В распоряжении командира дивизии имелся лишь небольшой резерв, состоявший из разведбатальона и еше некоторых подразделений. Комдив вызвал своих заместителей — полкового комиссара Я. Г. Мельникова и полковника И. М. Антюфеева, начальника штаба, начарта, начальника разведки и меня. Перед нами был поставлен вопрос: что следует предпринять, кому и какую помощь оказать?

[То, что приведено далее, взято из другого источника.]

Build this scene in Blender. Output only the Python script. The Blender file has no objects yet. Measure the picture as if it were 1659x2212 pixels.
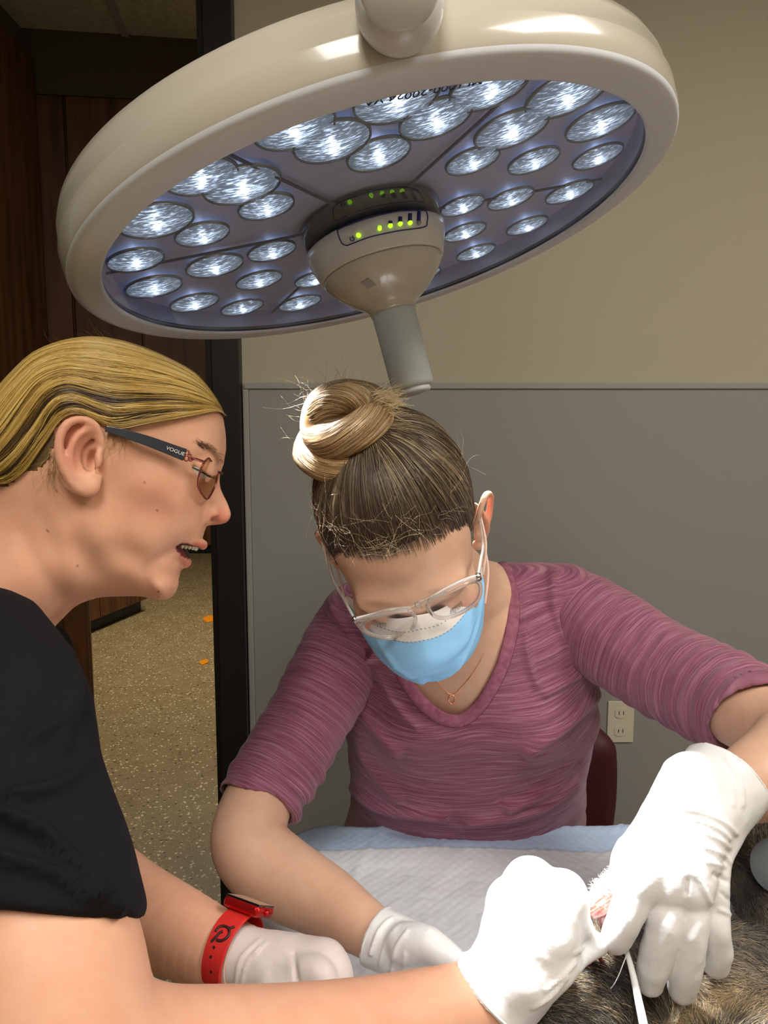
import bpy, bmesh, math, random
import numpy as np
from mathutils import Vector, Matrix, Quaternion

random.seed(4)
rng = np.random.default_rng(4)
SC = bpy.context.scene
COL = SC.collection

# ------------------------------------------------------------------ camera
FPX, CX, CY = 1661.0, 829.5, 1106.0
PT = math.radians(7.0)
CAM = np.array([0.0, 0.0, 1.40])
FW = np.array([0.0, math.cos(PT), -math.sin(PT)])
UP = np.array([0.0, math.sin(PT), math.cos(PT)])
RT = np.array([1.0, 0.0, 0.0])
cd = bpy.data.cameras.new('camera')
cam = bpy.data.objects.new('camera', cd)
COL.objects.link(cam)
cam.location = CAM
cam.rotation_euler = (math.radians(90) - PT, 0, 0)
cd.sensor_fit = 'HORIZONTAL'
cd.sensor_width = 36.0
cd.lens = 36.0 * FPX / 1659.0
cd.clip_start = 0.02
SC.camera = cam

# ------------------------------------------------------------------ light and exposure
SC.view_settings.view_transform = 'Standard'
SC.view_settings.look = 'None'
SC.view_settings.gamma = 1.0
SC.view_settings.use_curve_mapping = False
SC.view_settings.exposure = 0.0
w = bpy.data.worlds.new('world')
SC.world = w
w.use_nodes = True
w.node_tree.nodes['Background'].inputs[0].default_value = (0.90, 0.86, 0.80, 1)
w.node_tree.nodes['Background'].inputs[1].default_value = 0.20

CEIL_WATTS = 30.0        # each ceiling panel of the treatment room
HALL_WATTS = 55.0
LED_WATTS = 31.0         # each beam of the surgical lamp
FOCUS = np.array([0.172, 0.572, 0.985])

def area_light(name, loc, sx, sy, watts, col, rot=(0, 0, 0)):
    l = bpy.data.lights.new(name, 'AREA')
    l.shape = 'RECTANGLE'; l.size = sx; l.size_y = sy; l.energy = watts; l.color = col
    o = bpy.data.objects.new(name, l); COL.objects.link(o)
    o.location = loc; o.rotation_euler = rot
    return o
CEIL_SPOTS = [(-0.15, -0.75, 2.73), (1.25, 0.15, 2.73)]
for q in CEIL_SPOTS:
    area_light('ceiling_panel_light', q, 0.56, 1.1, CEIL_WATTS, (1.0, 0.96, 0.90))
area_light('hall_panel_light', (-1.1, 4.6, 2.72), 0.6, 1.2, HALL_WATTS, (1.0, 0.88, 0.66))

# ------------------------------------------------------------------ measuring helpers
def P(px, py, d):
    return CAM + d * FW + (px - CX) / FPX * d * RT + (CY - py) / FPX * d * UP
def ray(px, py):
    v = FW + (px - CX) / FPX * RT + (CY - py) / FPX * UP
    return v / np.linalg.norm(v)
def hit(px, py, p0, n):
    v = ray(px, py); t = np.dot(np.asarray(p0) - CAM, n) / np.dot(v, n)
    return CAM + t * v
def atz(px, py, z): return hit(px, py, (0, 0, z), (0, 0, 1.0))
def aty(px, py, y): return hit(px, py, (0, y, 0), (0, 1.0, 0))
def unit(v):
    v = np.asarray(v, float); return v / (np.linalg.norm(v, axis=-1, keepdims=True) + 1e-12)

# ------------------------------------------------------------------ materials
def lin(r, g, b):
    f = lambda c: (c / 255 / 12.92) if c / 255 <= 0.04045 else ((c / 255 + 0.055) / 1.055) ** 2.4
    return (f(r), f(g), f(b), 1.0)
MATS = {}
def mat(name, col, rough=0.5, spec=0.5, metal=0.0, trans=0.0, emit=None, estr=0.0, coat=0.0, sss=0.0,
        noise=None, bump=None, vcol=False, alpha=1.0, sheen=0.0, ior=1.45):
    """noise=(scale, colour2, contrast, (sx,sy,sz)); bump=(scale, strength, (sx,sy,sz))"""
    m = bpy.data.materials.new(name); m.use_nodes = True
    nt = m.node_tree; b = nt.nodes['Principled BSDF']
    L = nt.links.new
    b.inputs['Base Color'].default_value = col
    b.inputs['Roughness'].default_value = rough
    b.inputs['Specular IOR Level'].default_value = spec
    b.inputs['Metallic'].default_value = metal
    b.inputs['Transmission Weight'].default_value = trans
    b.inputs['Coat Weight'].default_value = coat
    b.inputs['Coat Roughness'].default_value = 0.08
    b.inputs['IOR'].default_value = ior
    b.inputs['Alpha'].default_value = alpha
    b.inputs['Sheen Weight'].default_value = sheen
    if sss:
        b.inputs['Subsurface Weight'].default_value = sss
        b.inputs['Subsurface Radius'].default_value = (0.012, 0.005, 0.003)
        b.inputs['Subsurface Scale'].default_value = 0.5
    if emit:
        b.inputs['Emission Color'].default_value = emit
        b.inputs['Emission Strength'].default_value = estr
    tc = nt.nodes.new('ShaderNodeTexCoord')
    src = None
    if vcol:
        a = nt.nodes.new('ShaderNodeAttribute'); a.attribute_name = 'Col'
        src = a.outputs['Color']
    if noise:
        mp = nt.nodes.new('ShaderNodeMapping'); L(tc.outputs['Object'], mp.inputs[0])
        mp.inputs['Scale'].default_value = noise[3] if len(noise) > 3 else (1, 1, 1)
        n = nt.nodes.new('ShaderNodeTexNoise'); n.inputs['Scale'].default_value = noise[0]
        n.inputs['Detail'].default_value = 5
        L(mp.outputs[0], n.inputs['Vector'])
        r = nt.nodes.new('ShaderNodeValToRGB')
        c = noise[2]
        r.color_ramp.elements[0].position = 0.5 - c; r.color_ramp.elements[1].position = 0.5 + c
        L(n.outputs['Fac'], r.inputs[0])
        mx = nt.nodes.new('ShaderNodeMix'); mx.data_type = 'RGBA'
        L(r.outputs[0], mx.inputs['Factor'])
        if src is not None:
            mul = nt.nodes.new('ShaderNodeMix'); mul.data_type = 'RGBA'; mul.blend_type = 'MULTIPLY'
            mul.inputs['Factor'].default_value = 1.0
            L(src, mul.inputs[6]); mul.inputs[7].default_value = noise[1]
            L(src, mx.inputs[6]); L(mul.outputs[2], mx.inputs[7])
        else:
            mx.inputs[6].default_value = col; mx.inputs[7].default_value = noise[1]
        src = mx.outputs[2]
    if src is not None:
        L(src, b.inputs['Base Color'])
    if bump:
        mp = nt.nodes.new('ShaderNodeMapping'); L(tc.outputs['Object'], mp.inputs[0])
        mp.inputs['Scale'].default_value = bump[2] if len(bump) > 2 else (1, 1, 1)
        n = nt.nodes.new('ShaderNodeTexNoise'); n.inputs['Scale'].default_value = bump[0]
        n.inputs['Detail'].default_value = 4
        L(mp.outputs[0], n.inputs['Vector'])
        bp = nt.nodes.new('ShaderNodeBump'); bp.inputs['Strength'].default_value = bump[1]
        bp.inputs['Distance'].default_value = bump[3] if len(bump) > 3 else 0.002
        L(n.outputs['Fac'], bp.inputs['Height']); L(bp.outputs[0], b.inputs['Normal'])
    MATS[name] = m
    return m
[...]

Кто‑то сказал, что пора перенести в другое место командный пункт дивизии, оказавшийся на пути наступающего врага. Полковник Соколов решительно высказался против и предложил задержать противника на участке 90–го полка артогнем, а затем контратаковать, направив туда и наш резерв. Генерал Пастревич согласился. Контратака была назначена на 14 часов, и мы ' начали спешно отдавать необходимые распоряжения.
Однако подразделения 90–го полка, вместо того чтобы атаковать, отошли еще на 1–2 километра. Создавалась крайне опасная обстановка: если враг продвинется до узла проселочных дорог у Быковца, в тяжелейшем положении окажется соседний 241–й полк. Соколов собрал штаб и работников политотдела. Всем было приказано немедленно ехать в 90–й полк и, если потребуется, самим вести роты в бой.
Выехал к Планидину и генерал Пастревич, взяв с собой меня. Нам долго не удавалось обнаружить командира полка, и комдиву пришлось ставить задачу непосредственно командиру батальона, который мы встретили.